The more that supply chain grew, the more Walton and Glass understood that scale and efficiency were the keys to their whole business. Put simply, the more scale and scope their supply chain had, the more things they sold for less to more customers, the more leverage they had with suppliers to drive prices down even more, the more they sold to more customers, the more scale and scope their supply chain had, the more profit they reaped for their shareholders...

Sam Walton was the father of that culture, but necessity was its mother, and its offspring has turned out to be a lean, mean supply-chain machine. In 2004, Wal-Mart purchased roughly $260 billion worth of merchandise and ran it through a supply chain consisting of 108 distribution centers around the United States, serving the some 3,000 Wal-Mart stores in America.

In the early years, “we were small-we were 4 or 5 percent of Sears and Kmart,” said Glass. “If you are that small, you are vulnerable, so what we wanted to do more than anything else was grow market share. We had to undersell others. If I could reduce from 3 percent to 2 percent the cost of running my distribution centers, I could reduce retail prices and grow my market share and then not be vulnerable to anyone. So any efficiency we generated we passed on to the consumer.”

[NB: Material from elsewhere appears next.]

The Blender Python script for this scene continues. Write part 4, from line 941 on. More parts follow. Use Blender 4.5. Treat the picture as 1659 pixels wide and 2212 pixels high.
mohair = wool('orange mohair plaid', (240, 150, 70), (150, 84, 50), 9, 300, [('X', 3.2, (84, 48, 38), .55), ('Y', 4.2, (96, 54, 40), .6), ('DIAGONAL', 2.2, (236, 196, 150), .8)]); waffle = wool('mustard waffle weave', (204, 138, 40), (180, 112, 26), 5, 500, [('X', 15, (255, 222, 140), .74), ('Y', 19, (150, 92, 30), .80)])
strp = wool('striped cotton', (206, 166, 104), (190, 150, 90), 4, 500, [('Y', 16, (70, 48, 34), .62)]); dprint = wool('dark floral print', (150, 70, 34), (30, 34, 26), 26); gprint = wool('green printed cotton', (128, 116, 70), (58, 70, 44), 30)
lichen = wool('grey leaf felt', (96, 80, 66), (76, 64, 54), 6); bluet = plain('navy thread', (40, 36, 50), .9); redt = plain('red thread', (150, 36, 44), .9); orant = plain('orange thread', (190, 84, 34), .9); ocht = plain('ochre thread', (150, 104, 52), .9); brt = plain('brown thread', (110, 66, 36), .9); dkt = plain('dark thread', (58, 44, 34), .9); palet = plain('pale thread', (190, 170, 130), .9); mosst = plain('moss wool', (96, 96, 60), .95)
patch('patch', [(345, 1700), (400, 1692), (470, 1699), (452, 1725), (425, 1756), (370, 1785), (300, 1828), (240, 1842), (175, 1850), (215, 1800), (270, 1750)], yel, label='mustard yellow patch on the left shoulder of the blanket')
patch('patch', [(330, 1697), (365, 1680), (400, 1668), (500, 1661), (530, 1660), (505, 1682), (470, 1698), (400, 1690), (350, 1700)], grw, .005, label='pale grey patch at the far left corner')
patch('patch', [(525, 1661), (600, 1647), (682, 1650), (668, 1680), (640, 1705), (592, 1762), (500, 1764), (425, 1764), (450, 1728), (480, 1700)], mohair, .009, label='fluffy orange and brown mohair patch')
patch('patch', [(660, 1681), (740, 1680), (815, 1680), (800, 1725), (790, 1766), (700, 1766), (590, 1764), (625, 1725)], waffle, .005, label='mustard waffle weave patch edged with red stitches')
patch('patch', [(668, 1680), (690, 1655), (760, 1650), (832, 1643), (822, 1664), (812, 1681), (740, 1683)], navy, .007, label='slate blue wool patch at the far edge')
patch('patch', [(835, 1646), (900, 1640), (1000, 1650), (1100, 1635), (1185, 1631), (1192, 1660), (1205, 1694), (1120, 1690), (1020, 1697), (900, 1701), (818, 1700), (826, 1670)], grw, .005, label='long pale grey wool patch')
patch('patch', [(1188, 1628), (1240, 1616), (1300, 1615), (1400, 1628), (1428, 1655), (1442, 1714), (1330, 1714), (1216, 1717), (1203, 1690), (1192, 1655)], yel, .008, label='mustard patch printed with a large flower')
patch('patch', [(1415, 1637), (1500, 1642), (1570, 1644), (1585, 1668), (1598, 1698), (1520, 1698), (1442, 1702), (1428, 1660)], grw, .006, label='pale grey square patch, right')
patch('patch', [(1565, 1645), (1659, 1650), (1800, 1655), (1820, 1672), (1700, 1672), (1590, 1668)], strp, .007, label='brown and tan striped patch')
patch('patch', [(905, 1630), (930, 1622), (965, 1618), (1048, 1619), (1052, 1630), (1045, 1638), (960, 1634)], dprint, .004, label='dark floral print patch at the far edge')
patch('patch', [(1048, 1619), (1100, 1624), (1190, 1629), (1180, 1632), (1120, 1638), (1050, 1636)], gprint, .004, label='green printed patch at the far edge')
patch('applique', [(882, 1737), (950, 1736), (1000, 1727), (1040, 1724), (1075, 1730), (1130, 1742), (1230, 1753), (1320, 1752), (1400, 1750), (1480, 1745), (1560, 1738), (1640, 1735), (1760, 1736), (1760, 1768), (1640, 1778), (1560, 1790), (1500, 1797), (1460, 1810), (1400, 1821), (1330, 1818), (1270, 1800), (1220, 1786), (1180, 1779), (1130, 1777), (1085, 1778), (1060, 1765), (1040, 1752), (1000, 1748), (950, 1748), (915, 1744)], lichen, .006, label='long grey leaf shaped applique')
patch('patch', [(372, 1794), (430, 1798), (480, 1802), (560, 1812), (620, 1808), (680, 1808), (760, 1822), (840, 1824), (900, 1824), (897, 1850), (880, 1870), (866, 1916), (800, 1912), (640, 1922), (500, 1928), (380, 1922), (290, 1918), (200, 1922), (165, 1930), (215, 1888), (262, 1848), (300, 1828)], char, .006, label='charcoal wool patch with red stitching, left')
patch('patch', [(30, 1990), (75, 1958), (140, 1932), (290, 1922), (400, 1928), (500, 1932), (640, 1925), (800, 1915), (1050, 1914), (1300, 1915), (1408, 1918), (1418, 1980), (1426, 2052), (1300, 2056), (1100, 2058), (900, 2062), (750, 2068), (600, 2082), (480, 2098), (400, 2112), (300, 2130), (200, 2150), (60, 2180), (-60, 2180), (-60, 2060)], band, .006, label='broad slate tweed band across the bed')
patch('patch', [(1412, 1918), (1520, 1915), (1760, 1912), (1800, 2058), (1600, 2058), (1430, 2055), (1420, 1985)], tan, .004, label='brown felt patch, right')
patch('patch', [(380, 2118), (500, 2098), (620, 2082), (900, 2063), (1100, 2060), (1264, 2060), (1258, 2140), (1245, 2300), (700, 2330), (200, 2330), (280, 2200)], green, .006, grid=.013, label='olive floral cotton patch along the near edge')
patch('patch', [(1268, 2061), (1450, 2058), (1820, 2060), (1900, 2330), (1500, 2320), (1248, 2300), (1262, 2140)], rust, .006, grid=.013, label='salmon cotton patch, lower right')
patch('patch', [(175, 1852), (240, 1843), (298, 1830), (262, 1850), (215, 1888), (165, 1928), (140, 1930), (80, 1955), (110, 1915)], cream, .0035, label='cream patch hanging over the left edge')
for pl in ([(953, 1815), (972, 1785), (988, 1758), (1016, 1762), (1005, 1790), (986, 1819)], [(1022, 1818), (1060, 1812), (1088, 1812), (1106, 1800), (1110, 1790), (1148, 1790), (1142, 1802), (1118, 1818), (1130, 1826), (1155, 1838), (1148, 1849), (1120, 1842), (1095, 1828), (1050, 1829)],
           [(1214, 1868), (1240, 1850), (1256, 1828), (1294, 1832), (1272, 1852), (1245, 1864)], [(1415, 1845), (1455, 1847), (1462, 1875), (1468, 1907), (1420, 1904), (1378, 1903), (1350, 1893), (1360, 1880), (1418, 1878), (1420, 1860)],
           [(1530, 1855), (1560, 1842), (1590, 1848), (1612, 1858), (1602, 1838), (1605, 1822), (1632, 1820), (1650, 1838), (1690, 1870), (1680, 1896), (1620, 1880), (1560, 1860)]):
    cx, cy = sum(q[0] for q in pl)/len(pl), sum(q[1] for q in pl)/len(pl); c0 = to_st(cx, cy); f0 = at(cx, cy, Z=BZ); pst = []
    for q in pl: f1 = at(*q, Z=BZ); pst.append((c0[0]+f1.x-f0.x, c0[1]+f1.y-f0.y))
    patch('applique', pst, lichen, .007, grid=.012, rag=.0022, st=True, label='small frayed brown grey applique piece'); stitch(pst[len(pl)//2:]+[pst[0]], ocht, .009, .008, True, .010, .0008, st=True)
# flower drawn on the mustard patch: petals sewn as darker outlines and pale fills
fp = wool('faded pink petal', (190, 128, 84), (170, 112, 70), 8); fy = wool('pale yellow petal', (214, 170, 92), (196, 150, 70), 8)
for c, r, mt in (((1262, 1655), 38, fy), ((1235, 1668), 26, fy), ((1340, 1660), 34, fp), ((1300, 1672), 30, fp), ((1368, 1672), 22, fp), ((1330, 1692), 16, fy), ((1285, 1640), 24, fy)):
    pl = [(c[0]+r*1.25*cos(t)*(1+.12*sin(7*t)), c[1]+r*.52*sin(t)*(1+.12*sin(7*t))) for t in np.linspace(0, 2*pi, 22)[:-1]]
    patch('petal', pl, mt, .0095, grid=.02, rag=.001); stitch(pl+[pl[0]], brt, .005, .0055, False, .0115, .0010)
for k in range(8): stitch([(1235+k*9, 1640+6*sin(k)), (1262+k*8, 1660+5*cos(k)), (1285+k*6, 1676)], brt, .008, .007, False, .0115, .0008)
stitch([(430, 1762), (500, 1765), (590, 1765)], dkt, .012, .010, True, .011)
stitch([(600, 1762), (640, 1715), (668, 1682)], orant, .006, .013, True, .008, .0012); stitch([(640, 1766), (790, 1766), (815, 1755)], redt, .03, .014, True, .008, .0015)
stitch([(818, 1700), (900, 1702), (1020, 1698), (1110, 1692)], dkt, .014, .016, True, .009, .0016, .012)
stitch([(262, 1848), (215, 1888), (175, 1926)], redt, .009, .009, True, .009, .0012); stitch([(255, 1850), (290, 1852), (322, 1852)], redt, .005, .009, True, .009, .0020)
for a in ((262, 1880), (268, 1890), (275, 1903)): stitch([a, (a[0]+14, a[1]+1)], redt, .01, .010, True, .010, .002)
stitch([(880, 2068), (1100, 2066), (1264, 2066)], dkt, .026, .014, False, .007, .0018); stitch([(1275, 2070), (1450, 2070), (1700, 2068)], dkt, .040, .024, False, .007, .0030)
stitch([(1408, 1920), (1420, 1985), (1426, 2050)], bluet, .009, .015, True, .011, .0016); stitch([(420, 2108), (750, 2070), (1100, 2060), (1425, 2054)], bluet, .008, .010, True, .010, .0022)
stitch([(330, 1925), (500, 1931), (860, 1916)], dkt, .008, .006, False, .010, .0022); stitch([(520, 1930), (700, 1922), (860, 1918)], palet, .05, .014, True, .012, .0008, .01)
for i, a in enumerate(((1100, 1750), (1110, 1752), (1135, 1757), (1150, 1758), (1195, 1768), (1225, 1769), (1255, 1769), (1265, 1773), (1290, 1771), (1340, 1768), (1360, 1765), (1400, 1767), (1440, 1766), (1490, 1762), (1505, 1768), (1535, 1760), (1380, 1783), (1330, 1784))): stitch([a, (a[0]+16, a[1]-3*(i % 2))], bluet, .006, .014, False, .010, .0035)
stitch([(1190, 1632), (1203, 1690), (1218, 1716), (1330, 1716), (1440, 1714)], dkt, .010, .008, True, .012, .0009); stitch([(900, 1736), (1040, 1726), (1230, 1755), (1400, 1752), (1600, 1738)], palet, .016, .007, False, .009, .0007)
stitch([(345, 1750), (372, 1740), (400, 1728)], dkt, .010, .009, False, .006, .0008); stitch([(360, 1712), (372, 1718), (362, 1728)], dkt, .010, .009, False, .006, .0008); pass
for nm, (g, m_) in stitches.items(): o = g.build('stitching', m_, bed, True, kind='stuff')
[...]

For instance, after the manufacturers dropped off their goods at the Wal-Mart distribution center, Wal-Mart needed to deliver those goods in small bunches to each of its stores. It meant that Wal-Mart had trucks going all over America. Walton quickly realized if he connected his drivers by radios and satellites, after they dropped off at a certain Wal-Mart store, they could go a few miles down the road and pick up goods from a manufacturer so they wouldn't come back empty and so Wal-Mart could save the delivery charges from that manufacturer. A few pennies here, a few pennies there, and the result is more volume, scope, and scale.

In improving its supply chain, Wal-Mart leaves no link untouched. While I was touring the Wal-Mart distribution center in Bentonville, I noticed that some boxes were too big to go on the conveyor belts and were being moved around on pallets by Wal-Mart employees driving special minilift trucks with headphones on. A computer tracks how many pallets each employee is plucking every hour to put onto trucks for different stores, and a computerized voice tells each of them whether he is ahead of schedule or behind schedule. “You can choose whether you want your computer voice to be a man or a woman, and you can choose English or Spanish,” explained Rollin Ford, Wal-Mart's executive vice president, who oversees the supply chain and was giving me my tour.

A few years ago, these pallet drivers would get written instructions for where to pluck a certain pallet and what truck to take it to, but Wal-Mart discovered that by giving them headphones with a soothing computer voice to instruct them, drivers could use both hands and not have to carry pieces of paper. And by having the voice constantly reminding them whether they were behind or ahead of expectations, “we got a boost in productivity,” said Ford. It is a million tiny operational innovations like this that differentiate Wal-Mart's supply chain.

But the real breakthrough, said Glass, was when Wal-Mart realized that while it had to be a tough bargainer with its manufacturers on price, at the same time the two had to collaborate to create value for each other horizontally if Wal-Mart was going to keep driving down costs. Wal-Mart was one of the first companies to introduce computers to track store sales and inventory and was the first to develop a computerized network in order to share this information with suppliers. Wal-Mart's theory was that the more information everyone had about what customers were pulling off the shelves, the more efficient Wal-Mart's buying would be, the quicker its suppliers could adapt to changing market demand.

In 1983, Wal-Mart invested in point-of-sale terminals, which simultaneously rang up sales and tracked inventory deductions for rapid resup-ply. Four years later, it installed a large-scale satellite system linking all of the stores to company headquarters, giving Wal-Mart's central computer system real-time inventory data and paving the way for a supply chain greased by information and humming down to the last atom of efficiency. A major supplier can now tap into Wal-Mart's Retail Link private extranet system to see exactly how its products are selling and when it might need to up its production.

“Opening its sales and inventory databases to suppliers is what made Wal-Mart the powerhouse it is today, says Rena Granofsky, a senior partner at J. C. Williams Group Ltd., a Toronto-based retail consulting firm,” in the 2002 Computerworld article on Wal-Mart. “While its competition guarded sales information, Wal-Mart approached its suppliers as if they were partners, not adversaries, says Granofsky. By implementing a collaborative planning, forecasting, and replenishment (CPFR) program, Wal-Mart began a just-in-time inventory program that reduced carrying costs for both the retailer and its suppliers. 'There's a lot less excess inventory in the supply chain because of it/ Granofsky says.” Thanks to the efficiency of its supply chain alone, Wal-Mart's cost of goods is estimated to be 5 to 10 percent less than that of most of its competitors.